WhiteCrow Walking

My solo walk across America began in Maine. I walked for nearly 3 years carrying a backpack and facing countless dangers, as well as met wonderful people I could have never made it without. From bullets to bears I moved through mountains of snow and across burning desert country. The end result will be a book, and the fruition of a childhood dream. This is a blog from the field with rough stories about my steps along the way.

03 November 2006

She touched My Knee While Laughing

Lindsay, OK (Southwest of OK City)

To walk America solo is to wash many feet while still remembering that my hands are getting clean in the process, as well as my heart. Walking these miles is to take the lowly seat while remembering to give thanks that I am, for this moment, sitting without fire ants running up my shorts, and the sun is not making me hear things that aren't there. What does it matter if children coming into the resturant point and stare at this man that is sitting on the floor by the stock shelves of oil cans eating cold beans out of a can? It amuses me that the parents choose not to see me as they rush to their tables, while their children seeing nothing else. I have become , of all things, Peter Pan without the ability to fly. At least I have managed to retain my shadow.

Leaving the Lindsay Library late, I am heading out of town with my mind all over the idea of a night of flat land on lush grass. It will be a couple of miles before there will be a fence to hop, afield of horses to cross. The sun is already pulling down the shades. Passing the Shell station that is also a Mexican Resturant, I wonder if the two cold sandwiches I'm packing will beat the frost, and 22 miles of walking to Chicasha. My stomach holds the majority vote. The air inside the station/resturant is warmer than I expected.
Always squeezing dollars into more days of walking, I buy a can of baked beans for 99 cents, and a tall beer for a dollar to thank my back for carrying the brunt of my foolishness. At the cashier I smile, feeling the cold in my cheeks flush into heat. "A cowboy dinner," I grin sheepishly at the teller who is clearly amused.
"Yes," agrees the dark skinned man that I like instantly,"I like beans very much." It is clear that he would be more at ease speaking Spanish.

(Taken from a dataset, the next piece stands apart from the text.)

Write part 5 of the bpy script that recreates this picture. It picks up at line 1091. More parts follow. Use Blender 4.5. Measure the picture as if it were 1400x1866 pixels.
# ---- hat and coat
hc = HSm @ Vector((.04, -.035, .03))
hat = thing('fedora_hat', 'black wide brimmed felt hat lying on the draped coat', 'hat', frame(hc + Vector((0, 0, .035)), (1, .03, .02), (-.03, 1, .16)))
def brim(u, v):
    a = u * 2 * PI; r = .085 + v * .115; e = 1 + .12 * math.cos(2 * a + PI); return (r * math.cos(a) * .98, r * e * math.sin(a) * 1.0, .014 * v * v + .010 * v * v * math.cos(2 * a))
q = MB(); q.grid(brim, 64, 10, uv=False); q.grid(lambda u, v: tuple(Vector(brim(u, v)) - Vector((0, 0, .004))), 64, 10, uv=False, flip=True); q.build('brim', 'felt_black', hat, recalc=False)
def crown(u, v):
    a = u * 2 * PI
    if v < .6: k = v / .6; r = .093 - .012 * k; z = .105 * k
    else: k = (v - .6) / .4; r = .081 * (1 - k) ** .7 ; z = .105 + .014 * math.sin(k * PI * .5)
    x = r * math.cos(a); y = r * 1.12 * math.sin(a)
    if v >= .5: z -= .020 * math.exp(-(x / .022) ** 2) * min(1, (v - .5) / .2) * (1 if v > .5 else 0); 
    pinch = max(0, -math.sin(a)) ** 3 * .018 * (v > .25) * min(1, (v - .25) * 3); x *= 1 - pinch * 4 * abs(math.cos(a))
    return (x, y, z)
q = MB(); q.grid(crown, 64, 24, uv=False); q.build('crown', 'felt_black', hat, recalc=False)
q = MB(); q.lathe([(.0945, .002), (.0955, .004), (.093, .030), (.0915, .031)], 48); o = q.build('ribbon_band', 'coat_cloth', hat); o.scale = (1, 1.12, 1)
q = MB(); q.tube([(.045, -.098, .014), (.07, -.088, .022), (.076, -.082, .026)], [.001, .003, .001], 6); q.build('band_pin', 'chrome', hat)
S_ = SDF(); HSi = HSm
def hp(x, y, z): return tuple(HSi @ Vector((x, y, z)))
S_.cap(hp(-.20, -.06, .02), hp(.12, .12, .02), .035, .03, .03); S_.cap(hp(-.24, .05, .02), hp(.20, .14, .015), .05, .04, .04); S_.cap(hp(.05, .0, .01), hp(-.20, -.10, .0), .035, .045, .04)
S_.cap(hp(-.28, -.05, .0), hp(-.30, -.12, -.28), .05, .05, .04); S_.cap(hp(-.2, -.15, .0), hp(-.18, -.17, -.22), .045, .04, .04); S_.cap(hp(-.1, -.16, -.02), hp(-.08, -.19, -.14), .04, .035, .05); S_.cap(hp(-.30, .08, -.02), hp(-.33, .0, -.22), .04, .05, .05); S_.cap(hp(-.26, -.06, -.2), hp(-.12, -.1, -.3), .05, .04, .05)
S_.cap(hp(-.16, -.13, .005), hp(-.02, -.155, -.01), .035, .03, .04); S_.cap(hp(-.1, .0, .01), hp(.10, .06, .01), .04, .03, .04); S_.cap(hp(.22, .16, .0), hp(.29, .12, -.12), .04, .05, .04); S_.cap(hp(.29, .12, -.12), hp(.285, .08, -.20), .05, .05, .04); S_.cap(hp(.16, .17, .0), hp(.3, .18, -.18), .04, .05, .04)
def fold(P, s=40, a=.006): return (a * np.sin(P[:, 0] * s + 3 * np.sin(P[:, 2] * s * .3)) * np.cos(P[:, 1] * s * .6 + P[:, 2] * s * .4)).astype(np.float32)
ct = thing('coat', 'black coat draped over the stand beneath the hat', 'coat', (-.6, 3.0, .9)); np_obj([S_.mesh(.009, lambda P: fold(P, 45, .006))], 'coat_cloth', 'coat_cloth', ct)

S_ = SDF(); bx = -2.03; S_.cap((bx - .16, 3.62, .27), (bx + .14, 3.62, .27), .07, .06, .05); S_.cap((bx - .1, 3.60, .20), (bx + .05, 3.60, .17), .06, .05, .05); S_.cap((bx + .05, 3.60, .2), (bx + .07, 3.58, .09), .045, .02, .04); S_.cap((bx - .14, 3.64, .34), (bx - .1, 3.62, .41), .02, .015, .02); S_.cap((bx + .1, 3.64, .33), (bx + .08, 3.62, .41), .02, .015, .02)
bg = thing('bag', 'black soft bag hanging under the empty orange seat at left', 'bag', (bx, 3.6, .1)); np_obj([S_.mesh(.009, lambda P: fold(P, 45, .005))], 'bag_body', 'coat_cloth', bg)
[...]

My Spanish, what little I could flub, went under when I left Central America in the eighties. Not smart. "Would you like to have some warm tortillas with that? It would be easy for me to warm those beans." The kind man is already far from the register collecting foil and four fresh hot tortillas that he rolls as if he is caring for his son. "Stay here at my tables," he insists. "Do you have an opener?"
My head has already promised me the cold quiet outside curb beside the building for dinning. With this plan I am quite happy. "I would make your guests uncomfortable," I grin.
"Please, it is cold out. The floor is clean. You and your things, you can rest and eat over there. Noone will care." His eyes are soft in worry. He is tending to my feet as if God is watching. He is a hand over my own in concern. I take my spoils to the piece of floor that I have been given feeling my heart grow large for this man that sees me as brother, in his eyes I am a man moving like his people, quiet across a large land--but alone, through towns of uncertainity, praying for kindness more that warm tortillas now radiating into my skin. After opening the can with my old army issue P-38 opener, I spoon beans onto the steaming flatbread, I can no longer hear the children pointing their words at me.

As my mouth moves over the warm bread, my heart is a dozen blocks back sitting next to a librairian that talks in a soft southern voice. She has warmed a cup of coffee for me, and brought me pumkin bread that smells like fall. There is a small circle of us sharing words, and old fears of winters past, and the new uncertainty of snows preparing to speak. We talk about black powder hunters, and I remember the risk of the coming season's hungry rifles and open land. The ladies are very generous as they look at me through eyes that I do not have for myself. We are laughing over stories or some silly quip I've said, some turn of words. It was then that she touched my knee while laughing. Wearing shorts, my skin was bare. Everything that is me becomes swirling light, saturating sound falling just like her hand to my knee, just a brush, and then it is gone.
Behind the book house she hugs me with that thick sweater that feels like fur between my fingers. This lady, named Jan, is telling me how to find the reporters office through the alley, down a turn. There is her radiant face, and soft blue-gray eyes of water knowing somehow that I am swimming. Of course I hear nothing she says. If I were to suddenly fall I could not be expected to find the ground beneath me. My mouth says things that sound alot like good-bye, and then I am walking noticing suddenly that the day is getting colder in a sad familiar quiet.

An hour later my legs are being pulled by dogs that have had kindness paid to them and suddenly remembered. They want to leave the hardness of this resturant floor, returning to the room of books, and the smell of women talking in autumn through their forests of fragrant hair. I tell my feet that it is late. New trees are waiting for us. My feet grow quiet still watching the door.

Is this it? Is this the all of it? Is this what I have become now that the lead has been removed from the paint? Is this what it feels like to be clean? Tonight I will be awake in my tent feeling a hand fall exactly like a leaf. The last tortilla is still warm, though no longer hot. I roll it slowly as I spoon the remainder of beans. This is road wear talking. I know this. One last piece of bread and I hear you laughing with your hands.